Excommunication: Not an Easy Issue

Excommunication is an ancient practice, and it has taken many forms in various religious traditions. The Mormon foundation for it probably is the first few chapters in Alma. The Nephites had joined with the people of Mulek; many in the rising generation didn't believe what was established by the new Nephite leadership; the first recorded wave of excommunications occurred in the Book of Mormon - including Alma, the Younger, and the sons of Mosiah, if I am correct in how I read the story.

As I've mentioned previously in other posts, the word "doctrine" is a bit squishy - and I wouldn't frame excommunication as doctrine. I would call it a practice or policy - and the justifications / reasons for it have ebbed and flowed over time. It was wielded like a stick in the early days of the Church on some people for things that seem silly to us now - but it also was not used in some cases that seemed to have warranted it, especially in comparison to cases that did end in excommunication.

Generally, I see the move to add layers of discipline, so to speak, as an attempt to avoid excommunication in cases that aren't considered automatic and extreme. Unfortunately and unavoidably, given the practical nature of the administration of discipline, decisions vary radically among local leaders - with some using excommunication in situations where others would disfellowship or even use informal probation. That lack of consistency is the most difficult aspect of church discipline - along with the overuse I have seen in some areas and with certain issues.

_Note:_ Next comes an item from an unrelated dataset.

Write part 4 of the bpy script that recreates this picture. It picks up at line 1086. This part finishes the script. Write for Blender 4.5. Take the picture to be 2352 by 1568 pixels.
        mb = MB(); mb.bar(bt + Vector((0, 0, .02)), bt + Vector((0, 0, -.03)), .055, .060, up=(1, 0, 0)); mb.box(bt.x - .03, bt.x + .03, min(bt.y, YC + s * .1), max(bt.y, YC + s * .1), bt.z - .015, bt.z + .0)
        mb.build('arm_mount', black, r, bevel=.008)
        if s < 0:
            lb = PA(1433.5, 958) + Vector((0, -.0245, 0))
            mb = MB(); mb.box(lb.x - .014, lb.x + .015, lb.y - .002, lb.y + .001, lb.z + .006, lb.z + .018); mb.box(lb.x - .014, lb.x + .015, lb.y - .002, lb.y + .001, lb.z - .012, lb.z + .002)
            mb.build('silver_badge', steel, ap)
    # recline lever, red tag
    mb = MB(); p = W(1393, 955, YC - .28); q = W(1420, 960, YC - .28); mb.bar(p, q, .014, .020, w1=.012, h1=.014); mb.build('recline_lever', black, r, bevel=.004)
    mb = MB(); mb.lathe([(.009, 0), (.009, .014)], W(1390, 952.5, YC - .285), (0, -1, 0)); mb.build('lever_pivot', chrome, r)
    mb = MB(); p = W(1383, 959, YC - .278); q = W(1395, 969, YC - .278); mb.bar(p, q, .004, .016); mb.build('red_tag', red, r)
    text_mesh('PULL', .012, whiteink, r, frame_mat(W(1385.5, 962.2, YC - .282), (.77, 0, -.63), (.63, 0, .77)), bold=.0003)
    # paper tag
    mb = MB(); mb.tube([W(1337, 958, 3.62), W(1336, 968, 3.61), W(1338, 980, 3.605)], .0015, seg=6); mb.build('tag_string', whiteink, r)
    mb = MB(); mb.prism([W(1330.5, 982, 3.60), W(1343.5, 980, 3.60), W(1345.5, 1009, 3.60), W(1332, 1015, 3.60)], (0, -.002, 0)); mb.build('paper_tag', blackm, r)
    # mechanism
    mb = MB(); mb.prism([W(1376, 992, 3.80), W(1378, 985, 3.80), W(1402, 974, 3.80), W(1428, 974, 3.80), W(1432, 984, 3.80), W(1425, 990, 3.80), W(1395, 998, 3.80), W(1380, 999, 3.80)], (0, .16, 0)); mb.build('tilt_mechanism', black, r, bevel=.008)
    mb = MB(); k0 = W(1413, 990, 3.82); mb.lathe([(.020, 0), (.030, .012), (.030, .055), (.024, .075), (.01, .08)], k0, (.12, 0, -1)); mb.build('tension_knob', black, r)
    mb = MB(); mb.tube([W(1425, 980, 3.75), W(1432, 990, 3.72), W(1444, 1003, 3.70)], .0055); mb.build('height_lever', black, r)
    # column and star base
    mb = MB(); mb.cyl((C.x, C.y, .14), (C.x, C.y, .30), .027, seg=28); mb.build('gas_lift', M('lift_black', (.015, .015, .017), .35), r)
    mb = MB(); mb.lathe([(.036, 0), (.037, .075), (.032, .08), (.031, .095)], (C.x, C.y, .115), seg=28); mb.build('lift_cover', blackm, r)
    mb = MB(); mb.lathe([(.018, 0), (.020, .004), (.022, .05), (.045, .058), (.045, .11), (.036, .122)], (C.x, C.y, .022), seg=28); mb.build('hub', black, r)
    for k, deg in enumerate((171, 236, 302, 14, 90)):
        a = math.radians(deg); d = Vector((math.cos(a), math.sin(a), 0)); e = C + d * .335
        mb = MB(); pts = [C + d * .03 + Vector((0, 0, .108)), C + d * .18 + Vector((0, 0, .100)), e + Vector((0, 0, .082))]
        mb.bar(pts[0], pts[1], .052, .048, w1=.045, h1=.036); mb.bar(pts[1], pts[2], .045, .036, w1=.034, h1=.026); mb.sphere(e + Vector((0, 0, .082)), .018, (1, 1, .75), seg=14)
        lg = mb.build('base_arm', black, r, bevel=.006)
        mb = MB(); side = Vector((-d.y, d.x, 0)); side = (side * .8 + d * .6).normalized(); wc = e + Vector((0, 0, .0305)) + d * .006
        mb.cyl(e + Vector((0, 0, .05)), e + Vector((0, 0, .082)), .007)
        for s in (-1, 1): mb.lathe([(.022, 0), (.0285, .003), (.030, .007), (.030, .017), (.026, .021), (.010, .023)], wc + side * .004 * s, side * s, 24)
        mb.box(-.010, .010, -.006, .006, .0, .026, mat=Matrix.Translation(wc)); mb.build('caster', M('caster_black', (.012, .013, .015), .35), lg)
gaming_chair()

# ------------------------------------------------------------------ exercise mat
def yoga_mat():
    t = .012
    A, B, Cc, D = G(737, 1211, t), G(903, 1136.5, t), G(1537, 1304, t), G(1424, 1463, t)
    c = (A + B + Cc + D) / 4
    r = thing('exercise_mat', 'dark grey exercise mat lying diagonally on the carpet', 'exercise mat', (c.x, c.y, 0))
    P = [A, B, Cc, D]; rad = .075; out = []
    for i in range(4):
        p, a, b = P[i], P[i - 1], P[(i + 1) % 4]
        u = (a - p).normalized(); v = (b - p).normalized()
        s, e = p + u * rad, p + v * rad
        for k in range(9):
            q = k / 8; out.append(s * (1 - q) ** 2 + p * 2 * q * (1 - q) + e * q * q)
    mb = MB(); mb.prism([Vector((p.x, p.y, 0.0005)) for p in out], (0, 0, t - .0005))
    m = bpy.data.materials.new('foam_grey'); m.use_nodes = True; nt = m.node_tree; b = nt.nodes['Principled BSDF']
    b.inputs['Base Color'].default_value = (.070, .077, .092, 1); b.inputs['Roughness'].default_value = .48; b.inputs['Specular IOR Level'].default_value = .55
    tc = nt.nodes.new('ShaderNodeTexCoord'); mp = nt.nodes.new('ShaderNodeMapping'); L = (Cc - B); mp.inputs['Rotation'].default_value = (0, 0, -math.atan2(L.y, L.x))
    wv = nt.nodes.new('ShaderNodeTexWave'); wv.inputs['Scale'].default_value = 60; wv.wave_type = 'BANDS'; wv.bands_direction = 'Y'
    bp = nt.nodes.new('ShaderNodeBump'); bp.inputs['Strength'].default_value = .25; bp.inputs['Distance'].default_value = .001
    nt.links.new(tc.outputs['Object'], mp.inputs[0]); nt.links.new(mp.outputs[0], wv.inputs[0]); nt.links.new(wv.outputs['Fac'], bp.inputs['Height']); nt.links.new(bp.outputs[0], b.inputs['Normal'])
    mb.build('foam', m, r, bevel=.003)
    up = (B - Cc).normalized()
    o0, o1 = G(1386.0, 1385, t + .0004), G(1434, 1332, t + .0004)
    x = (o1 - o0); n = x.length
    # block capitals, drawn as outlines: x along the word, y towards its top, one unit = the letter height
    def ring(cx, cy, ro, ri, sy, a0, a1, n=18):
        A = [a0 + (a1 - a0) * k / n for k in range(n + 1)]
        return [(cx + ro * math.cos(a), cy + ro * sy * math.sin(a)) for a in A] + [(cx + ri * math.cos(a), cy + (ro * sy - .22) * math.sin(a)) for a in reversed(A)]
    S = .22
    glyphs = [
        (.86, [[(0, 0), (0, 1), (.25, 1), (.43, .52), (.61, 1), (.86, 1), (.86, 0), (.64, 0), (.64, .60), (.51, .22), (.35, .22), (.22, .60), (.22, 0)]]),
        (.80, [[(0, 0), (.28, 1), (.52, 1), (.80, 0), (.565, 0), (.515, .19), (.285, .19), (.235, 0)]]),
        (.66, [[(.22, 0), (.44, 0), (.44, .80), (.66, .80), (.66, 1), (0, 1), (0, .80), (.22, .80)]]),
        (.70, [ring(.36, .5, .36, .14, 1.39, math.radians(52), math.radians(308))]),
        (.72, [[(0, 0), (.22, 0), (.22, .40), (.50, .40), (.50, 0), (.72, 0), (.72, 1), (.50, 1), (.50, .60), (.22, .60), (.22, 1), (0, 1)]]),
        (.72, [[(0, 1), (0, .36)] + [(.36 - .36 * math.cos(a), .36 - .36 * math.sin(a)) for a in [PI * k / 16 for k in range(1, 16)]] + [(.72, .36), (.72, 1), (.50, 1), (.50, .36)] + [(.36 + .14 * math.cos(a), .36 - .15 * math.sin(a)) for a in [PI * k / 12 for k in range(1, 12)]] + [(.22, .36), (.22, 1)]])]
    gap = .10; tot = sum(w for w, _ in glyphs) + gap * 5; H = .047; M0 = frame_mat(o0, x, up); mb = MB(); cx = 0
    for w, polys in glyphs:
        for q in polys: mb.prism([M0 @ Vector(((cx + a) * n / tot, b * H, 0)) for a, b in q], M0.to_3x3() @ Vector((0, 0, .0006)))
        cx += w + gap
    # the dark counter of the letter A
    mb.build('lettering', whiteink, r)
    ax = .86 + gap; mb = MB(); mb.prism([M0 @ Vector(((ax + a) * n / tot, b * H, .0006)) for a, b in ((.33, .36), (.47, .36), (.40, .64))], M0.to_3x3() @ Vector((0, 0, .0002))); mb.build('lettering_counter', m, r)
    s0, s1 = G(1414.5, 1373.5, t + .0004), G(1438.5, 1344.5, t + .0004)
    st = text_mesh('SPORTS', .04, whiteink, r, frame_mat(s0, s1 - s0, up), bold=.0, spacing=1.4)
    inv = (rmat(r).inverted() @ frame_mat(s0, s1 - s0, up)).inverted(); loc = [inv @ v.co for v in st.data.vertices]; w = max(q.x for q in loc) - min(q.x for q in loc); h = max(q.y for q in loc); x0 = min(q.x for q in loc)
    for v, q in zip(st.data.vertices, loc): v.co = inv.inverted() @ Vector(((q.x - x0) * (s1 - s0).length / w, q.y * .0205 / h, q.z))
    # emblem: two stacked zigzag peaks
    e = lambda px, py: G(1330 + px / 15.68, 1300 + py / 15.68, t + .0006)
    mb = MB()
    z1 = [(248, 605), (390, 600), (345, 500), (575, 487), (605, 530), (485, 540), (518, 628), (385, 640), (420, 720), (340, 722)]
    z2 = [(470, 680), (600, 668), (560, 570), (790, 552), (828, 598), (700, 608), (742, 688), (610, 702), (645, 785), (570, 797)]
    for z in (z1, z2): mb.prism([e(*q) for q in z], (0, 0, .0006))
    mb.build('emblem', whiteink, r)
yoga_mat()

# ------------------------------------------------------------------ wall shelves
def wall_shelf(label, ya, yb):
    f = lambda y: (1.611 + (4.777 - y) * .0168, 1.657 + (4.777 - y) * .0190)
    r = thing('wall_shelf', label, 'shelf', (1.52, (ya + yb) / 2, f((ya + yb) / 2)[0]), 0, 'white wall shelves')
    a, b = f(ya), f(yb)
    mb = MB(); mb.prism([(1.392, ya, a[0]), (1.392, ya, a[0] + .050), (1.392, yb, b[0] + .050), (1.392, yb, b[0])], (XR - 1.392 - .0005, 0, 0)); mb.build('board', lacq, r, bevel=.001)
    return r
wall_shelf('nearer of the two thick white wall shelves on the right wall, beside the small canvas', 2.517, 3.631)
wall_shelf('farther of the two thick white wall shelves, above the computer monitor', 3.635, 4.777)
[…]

Theoretically, I have no problem with the concept of excommunication, but the practical implementation gets really wonky when so much decision-making power is vested in local leaders who often have strongly individual views about its use. Even though I believe strongly that the vast majority of local leaders err on the side of compassion and impose the least degree of punishment whenever possible, when, ultimately, one person has that kind of power, things can tend to the extremes, unfortunately.


ji said...

I appreciate your thoughts. Even so, I prefer or discipline to be local. To some, that might mean that some people in some places are treated more severely than others in other places. But to me, it means that some are treated more leniently in some places than others in other places. Half full, half empty.

But these must be local decisions. After all, our membership in the church is local -- we're members of a local church.

Papa D said...

Yeah, ji, I also believe this must be decided locally - and I don't want a one-size-fits-all, checklist, brainless decision-making process.